Broadway economics require an eightshow week; last season’s revival of the infamously taxing “Who’s Afraid of Virginia Woolf?” dropped one show from its schedule every other week, which is practically unheard of. (It’s also worth noting that “Woolf” did not recoup its investment, which may have something to do with its forgoing one-sixteenth of its potential income.) Even if a contract allows for one or two skipped matinees a week – Audra McDonald and some of the “Movin’ Out” cast are among those to ask for this recently – that still leaves a lot of performances by opera standards.


“South Pacific” confronted this issue back in 1949, when it cast Metropolitan Opera star Ezio Pinza as the male lead. Pinza did all eight shows a week, without taxing his voice any more than he would have in a two-performance week at the Met. How? At Pinza’s request, Rodgers and Hammerstein drastically curtailed the amount of music he sang. Emile de Becque sings two solos and shares a duet, less than half of what Nellie has to handle.This disparity could potentially skew the show’s balance, but when those 2 1/2 songs include “Some Enchanted Evening” and “This Nearly Was Mine,” one tends to make an impression.

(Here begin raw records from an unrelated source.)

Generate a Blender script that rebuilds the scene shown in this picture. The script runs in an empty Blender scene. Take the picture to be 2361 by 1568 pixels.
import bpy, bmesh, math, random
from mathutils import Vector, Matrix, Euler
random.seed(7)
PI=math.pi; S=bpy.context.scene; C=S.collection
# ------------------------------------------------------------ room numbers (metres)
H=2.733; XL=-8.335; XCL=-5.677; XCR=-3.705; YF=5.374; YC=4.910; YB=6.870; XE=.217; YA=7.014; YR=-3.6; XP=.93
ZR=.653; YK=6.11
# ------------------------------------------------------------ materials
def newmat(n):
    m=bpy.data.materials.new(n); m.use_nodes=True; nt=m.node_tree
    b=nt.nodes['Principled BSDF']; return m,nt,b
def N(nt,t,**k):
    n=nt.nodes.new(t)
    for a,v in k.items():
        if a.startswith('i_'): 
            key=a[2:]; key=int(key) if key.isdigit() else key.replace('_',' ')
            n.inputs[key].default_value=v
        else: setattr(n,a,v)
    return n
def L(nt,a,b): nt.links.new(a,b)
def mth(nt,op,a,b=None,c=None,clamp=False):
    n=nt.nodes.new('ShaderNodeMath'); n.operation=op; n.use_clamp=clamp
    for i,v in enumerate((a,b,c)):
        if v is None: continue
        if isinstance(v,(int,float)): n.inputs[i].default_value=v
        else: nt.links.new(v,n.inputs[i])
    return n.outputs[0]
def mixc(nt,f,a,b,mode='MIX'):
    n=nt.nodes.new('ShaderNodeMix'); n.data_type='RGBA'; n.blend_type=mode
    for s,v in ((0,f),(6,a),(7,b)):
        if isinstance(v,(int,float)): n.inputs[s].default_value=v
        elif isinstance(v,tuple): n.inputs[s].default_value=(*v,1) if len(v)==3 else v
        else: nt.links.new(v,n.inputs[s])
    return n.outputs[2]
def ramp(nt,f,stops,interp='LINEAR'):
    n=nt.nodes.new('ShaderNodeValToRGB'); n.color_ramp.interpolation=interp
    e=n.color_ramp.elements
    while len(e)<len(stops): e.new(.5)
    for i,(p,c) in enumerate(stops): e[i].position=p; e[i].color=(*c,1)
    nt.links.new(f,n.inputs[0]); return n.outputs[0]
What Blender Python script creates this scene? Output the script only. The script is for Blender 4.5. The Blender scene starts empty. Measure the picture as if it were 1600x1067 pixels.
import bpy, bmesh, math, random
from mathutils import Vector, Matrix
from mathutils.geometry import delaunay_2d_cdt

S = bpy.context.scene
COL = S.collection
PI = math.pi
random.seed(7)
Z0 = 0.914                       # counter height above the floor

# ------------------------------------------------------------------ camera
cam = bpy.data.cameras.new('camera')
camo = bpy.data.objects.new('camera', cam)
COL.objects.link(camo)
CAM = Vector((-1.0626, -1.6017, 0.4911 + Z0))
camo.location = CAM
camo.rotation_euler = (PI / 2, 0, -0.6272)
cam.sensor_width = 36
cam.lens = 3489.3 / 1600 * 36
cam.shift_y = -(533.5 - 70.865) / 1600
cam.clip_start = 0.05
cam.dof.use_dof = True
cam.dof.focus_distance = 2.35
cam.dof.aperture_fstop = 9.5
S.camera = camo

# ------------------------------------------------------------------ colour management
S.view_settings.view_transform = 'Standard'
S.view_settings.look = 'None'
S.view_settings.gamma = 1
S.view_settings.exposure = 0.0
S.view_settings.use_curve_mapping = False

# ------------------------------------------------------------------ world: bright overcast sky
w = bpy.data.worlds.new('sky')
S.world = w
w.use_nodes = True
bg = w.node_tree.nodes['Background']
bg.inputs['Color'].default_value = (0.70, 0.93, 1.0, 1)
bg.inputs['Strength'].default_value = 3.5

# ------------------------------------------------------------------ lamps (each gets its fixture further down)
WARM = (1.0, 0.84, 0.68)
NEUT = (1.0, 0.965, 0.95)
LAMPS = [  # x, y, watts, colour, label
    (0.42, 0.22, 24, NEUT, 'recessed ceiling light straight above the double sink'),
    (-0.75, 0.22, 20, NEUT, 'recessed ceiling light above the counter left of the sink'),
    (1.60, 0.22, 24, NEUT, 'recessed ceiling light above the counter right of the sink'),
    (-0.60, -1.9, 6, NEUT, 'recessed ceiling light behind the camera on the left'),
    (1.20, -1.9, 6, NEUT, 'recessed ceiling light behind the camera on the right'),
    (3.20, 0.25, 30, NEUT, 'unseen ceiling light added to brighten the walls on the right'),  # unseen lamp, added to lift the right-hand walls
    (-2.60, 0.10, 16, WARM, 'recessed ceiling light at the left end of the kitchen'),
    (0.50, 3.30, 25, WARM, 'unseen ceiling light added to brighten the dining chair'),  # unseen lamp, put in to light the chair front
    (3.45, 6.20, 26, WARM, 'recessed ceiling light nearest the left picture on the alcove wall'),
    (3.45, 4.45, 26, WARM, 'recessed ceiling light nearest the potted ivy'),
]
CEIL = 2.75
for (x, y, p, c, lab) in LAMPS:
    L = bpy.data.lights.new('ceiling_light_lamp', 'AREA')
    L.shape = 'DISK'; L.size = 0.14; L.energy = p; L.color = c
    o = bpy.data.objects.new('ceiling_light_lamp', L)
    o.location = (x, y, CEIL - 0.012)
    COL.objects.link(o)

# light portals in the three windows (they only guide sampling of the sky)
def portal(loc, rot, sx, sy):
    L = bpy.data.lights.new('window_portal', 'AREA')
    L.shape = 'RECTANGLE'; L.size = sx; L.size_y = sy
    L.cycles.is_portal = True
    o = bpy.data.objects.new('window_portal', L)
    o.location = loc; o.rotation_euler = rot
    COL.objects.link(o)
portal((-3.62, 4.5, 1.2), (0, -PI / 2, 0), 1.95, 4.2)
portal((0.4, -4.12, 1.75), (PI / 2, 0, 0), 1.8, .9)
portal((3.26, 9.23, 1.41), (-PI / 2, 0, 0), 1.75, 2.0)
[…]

Opera singers do get booked far in advance, but this is the 2007-08 season we’re talking about. On top of this, Lincoln Center Theater presumably has as deep a connection to the opera community as any theater in the world. Lincoln Center is made up of 12 constituent groups, not all of which are always on the best of terms. Still, incoming Metropolitan Opera general manager Peter Gelb found repeated success with crossover ventures in his record executive days. If anyone could ring up, say,Thomas Hampson or Matthias Goerne or (my personal pick) Dmitri Hvorostovsky and sell them on one of the choicest male roles in musical theater, with all the press attention and Tony Award consideration that comes with it, Mr. Gelb could.


It was a big deal in 1949 when Pinza walked those five blocks north from the Met (then located on West 39th Street) to the Majestic Theatre. Perhaps the walk will be even shorter for one of today’s reigning baritones – he wouldn’t even have to cross the street.